Plaintiff's statement shows that his bill for labor was $139.60 for removing the old plumbing and installing new; and $526,68 for new fixtures. Among the items included were: One green closet, $122; one green lavatory, $107.04; one green tub, $106.20; and all other new material necessary for the installation of the bathroom equipment. While there may be evidence that some of the old plumbing fixtures leaked, there is no testimony that they could not be repaired without replacing them with entirely new fixtures. We are therefore constrained to hold that the provision in the contract referring to repairs did not constitute the vendee an agent of the vendors, and did not require or obligate him to install the expensive new bathroom fixtures as "repairs." We think this branch of the case is controlled by the case of Hunt Hardware Co. v. Herzoff, supra, and other cases hereinabove cited.
[3] II. Appellee claims that the contract in question was never forfeited. The record shows that the installment of $45 payable under the contract on October 1, 1931, had not been paid. The evidence shows although the vendee made no payment for the $45 October installment, he did pay the installment of March, 1932. He failed, however, to pay the installments of April and May, 1932, *693 and failed to pay the taxes of 1931 when they became due and allowed them to become delinquent. Thereupon on May 6, 1932, the vendor appellant caused the statutory thirty days' notice of forfeiture to be served on the vendee, because of his failure to make such payments. The evidence shows that Knolk, the vendee, made a good and sufficient tender of the $45 installments due in April and May, 1932, within the thirty days after the service of the notice of forfeiture. The evidence shows that the first half of the taxes of 1931 had become delinquent, but no tender or offer to pay them was made, by the vendee Knolk, before the expiration of the thirty days' notice of forfeiture. There is some evidence tending to show that after the expiration of the thirty days' notice of forfeiture, the vendee told appellant's attorney that if the vendor would accept the installments then due, that he would pay the delinquent taxes. This cannot constitute tender of the payment of the delinquent taxes; but if it could be so construed, it was made too late, as it was made after the thirty days' notice of forfeiture had expired. For the reasons hereinabove expressed, it is our conclusion that the vendee's interest in the property in question had been forfeited.

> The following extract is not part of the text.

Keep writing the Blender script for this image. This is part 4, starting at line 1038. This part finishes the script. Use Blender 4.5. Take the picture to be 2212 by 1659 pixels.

In addition to the foregoing, the evidence shows that, after the expiration of the notice of forfeiture, the vendee was allowed to remain on the property by paying appellant $40 a month for that privilege, and finally moved out. This may have been a recognition of the forfeiture claimed by appellant, but whether it was or not, a forfeiture was effected by reason of vendee's failure to pay the delinquent taxes prior to the expiration of the thirty days' notice of forfeiture. On his failure so to do, the forfeiture became complete.
Although the appellee had a mechanic's lien against the interest of the vendee in the premises, the effect of a forfeiture of his contract completely divested the vendee of any interest therein. Upon such forfeiture, the legal title became reinvested in the appellant, vendor, and the title then "stood in him, the same as though no contract for a deed had ever been entered into. Necessarily there was nothing left to which the lien of appellee could thereafter attach." Hunt Hardware Co. v. Herzoff, supra.
For the reasons hereinabove expressed, we are constrained to hold that the vendor's interest in the real estate in question is not subject to plaintiff's mechanic's lien. It necessarily follows that the decree of the lower court against appellants must be reversed. *694 This case is therefore reversed and remanded for a decree in harmony herewith. — Reversed and remanded.
CLAUSSEN, C.J., and STEVENS, MITCHELL, ANDERSON, KINDIG, and ALBERT, JJ., concur.